At first glance, it might seem like the evidence was in Smith’s favour. Rapid Transit was the only company with a licence to run a service on that street, and they had scheduled buses around the time of the accident. Surely this would mean there was at least a 50% probability that a Rapid Transit bus was responsible?
Yet the judge in the case ended up ruling against Smith. ‘While the defendant had the sole franchise for operating a bus line on Main Street, Winthrop, this did not preclude private or chartered buses from using this street,’ he noted. ‘The bus in question could very well have been one operated by someone other than the defendant.’ In his view, this meant there was too much doubt about who was responsible. ‘The most that can be said of the evidence in the instant case is that perhaps the mathematical chances somewhat favor the proposition that a bus of the defendant caused the accident,’ he said. ‘This was not enough.’
The Blue Bus paradox
Why was it not enough to look only at the chances a bus was owned by a particular company? The Smith case would inspire a long-standing legal puzzle, known as the ‘Blue Bus paradox’. Imagine a pedestrian gets hit by a bus and injured, but it was dark and so they can’t recall the colour of the bus responsible. Regardless, the pedestrian sues the Blue Bus Company, because they own 75% of the buses in the town, which means chances are it was one of their buses. Based on preponderance of the evidence, should the pedestrian win?
When faced with probability puzzles, it can be helpful to consider an extreme example to get more intuition. Take the related ‘gatecrashers problem’, first posed by philosopher L. Jonathan Cohen:
Consider, for example, a case in which it is common ground that 499 people paid for admission to a rodeo, and that 1,000 are counted in the seats, of whom A is one. Suppose no tickets were issued and there can be no testimony as to whether A paid for admission or climbed over the fence. So by any plausible criterion of mathematical probability there is a 0.501 probability, on the admitted facts, that he did not pay.
Mathematically, it seems that the rodeo organiser should be able to recover the cost of admission from person A, because there’s a more than 50% probability they hopped the fence. But by this logic, the organiser could claim successfully against all 1000 people who attended, even though 499 had paid.
We have a similar paradox with blue bus case: 75% is more than 50%, so at first glance it may be tempting to find the Blue Bus Company liable. But now imagine this same injury-by-unknown-bus situation crops up repeatedly. In every case, we could make same argument, which would mean the company losing 100% of the cases, even though they only own 75% of the buses.
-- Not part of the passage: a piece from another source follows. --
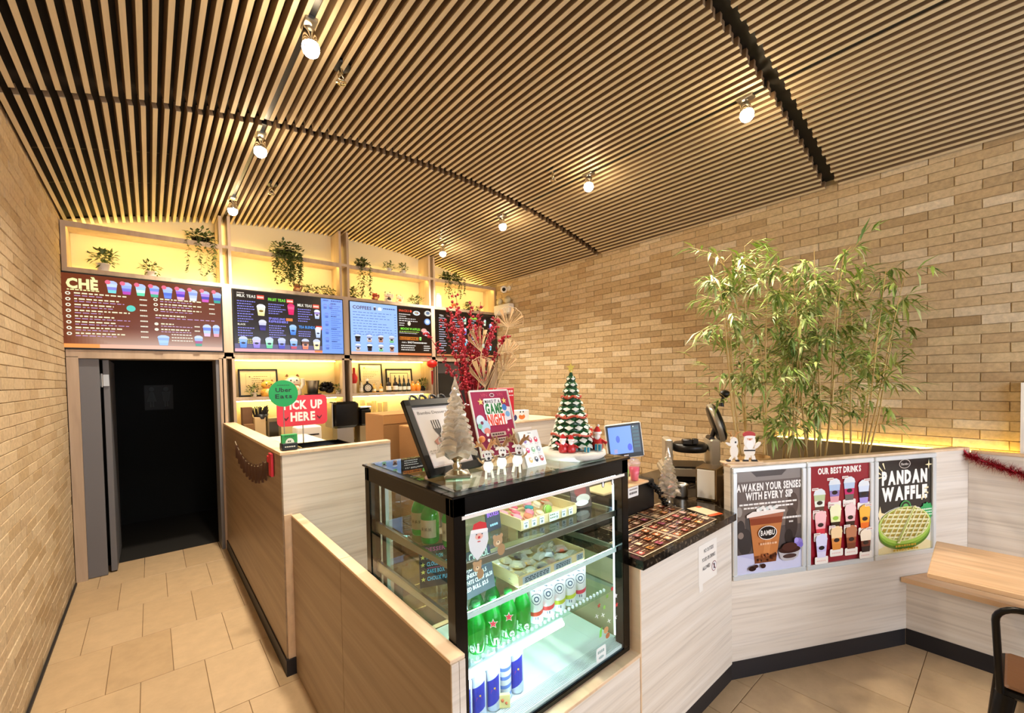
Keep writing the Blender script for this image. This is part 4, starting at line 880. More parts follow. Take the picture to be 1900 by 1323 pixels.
cpart('front_strip', MB().box(X0+.03, X1-.03, Y0-.002, Y0, ZT-.082, ZT-.071), M['white'])
cpart('front_glass', MB().box(X0+P-.01, X1-P+.02, Y0+.002, Y0+.006, ZB+.03, ZT-.07), M['glass'])
cpart('side_glass', MB().box(X0+.004, X0+.008, Y0+P-.01, Y1-P+.01, ZB+.03, ZT-.07), M['glass']); cpart('side_glass', MB().box(X1-.008, X1-.004, Y0+P-.01, Y1-P+.01, ZB+.03, ZT-.07), M['glass'])
cpart('door_glass', MB().box(X0+P, (X0+X1)/2+.02, Y1-.02, Y1-.016, ZB+.05, ZT-.07), M['glass']); cpart('door_glass', MB().box((X0+X1)/2-.02, X1-P, Y1-.032, Y1-.028, ZB+.05, ZT-.07), M['glass'])
cpart('door_frame', MB().cbox((X0+X1)/2-.02, (X0+X1)/2+.02, Y1-.04, Y1-.012, ZB+.05, ZT-.07, .002), M['steel'])
cpart('base', MB().cbox(X0, X1, Y0, Y1, ZB, ZB+.022, .003), M['black_gloss'])
cpart('floor_tray', MB().box(X0+.01, X1-.01, Y0+.07, Y1-.03, ZB+.022, ZB+.035), M['white_e'])
cpart('frame_inner', MB().box(X0+.045, X0+.06, Y1-.10, Y1-.06, ZB+.04, ZT-.07).box(X1-.06, X1-.045, Y1-.10, Y1-.06, ZB+.04, ZT-.07), M['steel'])
mb = MB()
for k in range(11): mb.box(X0+.03, X1-.03, Y0+.012+k*.0062, Y0+.015+k*.0062, ZB+.026, ZB+.040)
cpart('front_grille', mb, M['white_e']); cpart('grille_bed', MB().box(X0+.02, X1-.02, Y0+.008, Y0+.08, ZB+.022, ZB+.026), plain('grille_bed', '#2c4650', .4))
SH_Z = (1.215, 1.048, .868)
for i, z in enumerate(SH_Z):
    cpart('shelf', MB().box(X0+.03, X1-.03, Y0+.035, Y1-.10, z-.006, z), M['glass_shelf'], 'glass shelf with metal front rail')
    cpart('shelf_rail', MB().cbox(X0+.025, X1-.05 if i < 2 else X1-.40, Y0+.030, Y0+.040, z-.028 if i == 0 else z-.02, z-.002, .002), M['steel'] if i == 0 else M['white_e'])
    for x in (X0+.018, X1-.032): cpart('shelf_bracket', MB().prism([(Y0+.05, z-.006), (Y1-.06, z-.006), (Y1-.06, z-.05), (Y0+.05, z-.020)], x, x+.012, 'x'), M['steel'])
cpart('lamp_tube', MB().tube([(X0+.03, Y0+.034, .862-.018), (X1-.40, Y0+.034, .862-.018)], .011, 10), M['led_case'], 'bright white tube lamp')
cpart('lamp_tube', MB().box(X0+.04, X1-.06, Y0+.042, Y0+.050, 1.036, 1.041), M['led_case'], 'bright white tube lamp')
cpart('lamp_tube', MB().box(X0+.06, X1-.06, Y0+.024, Y0+.034, ZT-.080, ZT-.074), M['led_case'], 'bright white tube lamp')
cpart('lamp_tube', MB().box(X0+.03, X0+.038, Y0+.05, Y0+.058, ZB+.06, ZT-.08).box(X1-.038, X1-.030, Y0+.05, Y0+.058, ZB+.06, ZT-.08), emit('led_side', '#dff2f4', 1.6), 'bright white tube lamp')
mb = MB()
for z, n_ in ((1.217, 0), (1.050, 0), (.870, 34)):
    for k in range(n_): mb.box(X0+.04+k*.0225, X0+.048+k*.0225, Y0+.042, Y0+.050, z, z+.010)
cpart('shelf_fins', mb, M['white_e'])
# green soju-like bottles on the top shelf
def green_bottle(x, y, z, r_, h, label, group, lab=None, neck=.013, stout=False):
    b = thing('bottle', label, 'bottle', (x, y, z), face(x, y)*0+(-.9), group)
    part('glass', MB().lathe([(0, .002), (r_*.9, 0), (r_, .008), (r_, h*.56), (r_*.8, h*.68), (neck*1.1, h*.82), (neck, h*.93)], 18), M['bottle_green'], b)
    m_ = MB(); m_.col = S('#1f8f3c'); m_.lathe([(neck*1.15, h*.92), (neck*1.15, h), (0, h)], 12); part('cap', m_, M['gloss'], b)
    if lab: lab(b, r_, h)
    return b
def soju_label(b, r_, h):
    m_ = MB(); m_.col = S('#b7a68a'); a0 = -2.6; n_ = 10; R2 = r_*1.012
    vs = [(R2*math.cos(a0+2.1*i/n_), R2*math.sin(a0+2.1*i/n_), z) for z in (h*.14, h*.52) for i in range(n_+1)]
    m_.add(vs, [(i, i+1, n_+2+i, n_+1+i) for i in range(n_)], True); part('label', m_, M['print'], b)
    m_ = MB(); m_.col = S('#3a3228'); gl = '순하리' 
    for k in range(3):
        a = a0+.55+.42*k; x, y = (R2+.0006)*math.cos(a), (R2+.0006)*math.sin(a); T = Matrix.Translation((x, y, h*.32)) @ Matrix.Rotation(a+PI/2, 4, 'Z')
        for bx in ((-.004, .004, -.001, .001), (-.004, -.002, -.006, .006), (.0, .004, .004, .006), (.003, .0045, -.006, .002)): m_.add([(bx[0], 0, bx[2]), (bx[1], 0, bx[2]), (bx[1], 0, bx[3]), (bx[0], 0, bx[3])], [(0, 1, 2, 3)], False, T)
    part('lettering', m_, M['print'], b)
for i, (x, y, l_) in enumerate(((.775, 1.455, 'back left'), (.760, 1.355, 'middle'), (.800, 1.275, 'front right'))):
    green_bottle(x, y, SH_Z[0]+.001, .033, .165, 'green liquor bottle with a pale label on the top case shelf, '+l_+' of three', 'green liquor bottles on the top case shelf', soju_label)
# beer bottles on the third shelf
def beer_label(letters, star):
    def f(b, r_, h):
        R2 = r_*1.015; m_ = MB(); m_.col = S('#f2f6f2'); 
        for k, ch in enumerate(letters):
            vs, fs, wd = glyph(ch, .035); sz = .044; a = -PI/2-.90+.92*k
            m_.add([((R2)*math.cos(a+vx*sz/R2), R2*math.sin(a+vx*sz/R2), h*.07+vz*sz) for vx, vz in vs], fs)
        if star:
            m_.col = S('#f4f4f4')
            for rr_, cc, dd in ((.019, '#f6f6f6', 1.018), (.015, '#e2344a', 1.03)):
                m_.col = S(cc); pts_ = [(0, 0)]+[((rr_ if i % 2 == 0 else rr_*.42)*math.sin(PI*i/5), (rr_ if i % 2 == 0 else rr_*.42)*math.cos(PI*i/5)) for i in range(10)]
                m_.add([(r_*dd*math.cos(-PI/2+u/R2), r_*dd*math.sin(-PI/2+u/R2), h*.50+v_) for u, v_ in pts_], [(0, 1+(i+1) % 10, 1+i) for i in range(10)])
        part('label', m_, M['print'], b)
    return f
for i, (lt, st, x, y) in enumerate((('He', 0, .765, 1.185), ('ei', 0, .832, 1.180), ('in', 1, .900, 1.176), ('ne', 1, .968, 1.172), ('ke', 0, 1.036, 1.170))):
    b = green_bottle(x, y, SH_Z[2]+.001, .031, .168, 'lettered green beer bottle, '+['nearest the black corner post', 'second from the black corner post', 'third in the row, with a red star', 'fourth in the row', 'fifth in the row, next to the white cans'][i], 'green beer bottles in a row in the case', beer_label(lt, st))
    b.rotation_euler = (0, 0, -.62)
for i in range(3): green_bottle(.82+.08*i, 1.26+.01*i, SH_Z[2]+.001, .031, .168, 'green beer bottle in the second row behind the lettered ones, '+['left', 'middle', 'right'][i], 'green beer bottles in a row in the case')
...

In statistical terms, this creates a bias where the Blue Bus Company is systematically over-penalized, simply because they are more common – not because they are actually responsible in each specific case.
The paradox illustrates the dangers of using broad probability arguments for individual legal cases. I’ve written previously about the challenges of predicting individual outcomes from population averages, and we see a similar issue when it comes to the blue bus paradox. In reality, courts need to look at the direct evidence relating to the case. Were there any witnesses? Could another vehicle have been there? What other evidence is available that links the bus company to the incident in question? ‘
‘Preponderance of the evidence’ does not just mean that one explanation (i.e. a blue bus) is more likely than another specific explanation (i.e. a different bus bus). To meet the threshold, the claim of a blue bus being responsible must be more likely than all other competing explanations combined. What if the pedestrian was hit by a private coach mistaken for a bus? What if there was no bus involved at all (e.g. a hit-and-run by a truck)? What if the pedestrian fell due to an unrelated reason (e.g. a pothole) and blamed a bus?
The Blue Bus paradox is a useful, if counter-intuitive, reminder that justice isn’t about broad statistics; it’s about specific evidence. If we were to let baseline probabilities dictate verdicts, we’d risk punishing the likely without evidence – instead of proving who was guilty.
If you’re interested in probability and proof in the courtroom, you may be interested in my new book Proof: The Uncertain Science of Certainty, which is out in the UK this week and available to pre-order now.
Adam, thank you for this. In my work it is always important to remember and apply this principel you outlined that "justice isn’t about broad statistics; it’s about specific evidence. If we were to let baseline probabilities dictate verdicts, we’d risk punishing the likely without evidence – instead of proving who was guilty"
> The Blue Bus paradox is a useful, if counter-intuitive, reminder that justice isn’t about broad statistics; it’s about specific evidence. If we were to let baseline probabilities dictate verdicts, we’d risk punishing the likely without evidence – instead of proving who was guilty.
This is a very handwavy and unsatisfactory resolution to the 'paradox'. Surely someone is almost as guilty if one has 50.0% probability they are guilty as if one has 50.1%. And if we imagine enough alternative ways, how would we ever get to the magic 50.1%? And what if a group of actors collaborate to diffuse uncertainty so you know with 100% confidence that one of them did it, but there's 3 or 4 of them and so you never get to the mystical 50.1%? Or what if it's some extremely bad outcome, or global? Think about the implications of this doctrine for, say, lead pollution or global warming.
Law & Economics provides a much more satisfactory answer: you should not punish simply based on priors like base rates because they are not incentive-compatible. If you punish a company for all the sins of blue buses simply because they own the majority, you incentivize them to not care about safety ('don't worry about running over pedestrians, we get sued either way'), you incentivize them to engage in wasteful and harmful actions like repainting buses arbitrary colors to try to diffuse responsibility, and you incentivize plaintiffs to be ignorant or lie in order to go after convenient targets. ('Gosh officer, I just didn't see the license plates on that blue bus. It must've been the big rich blue bus company which will be worried about PR, not the scandal-ridden little one in bankruptcy. Guess I'll have to sue the first one for damages, since it was probably them.') But if you require evidence, then the bus company has good reason to invest in safety (because they will be sued when they are unsafe, and not when other bus companies are unsafe), and the required level of proof calibrated to who can reduce harms how much and so on and so forth.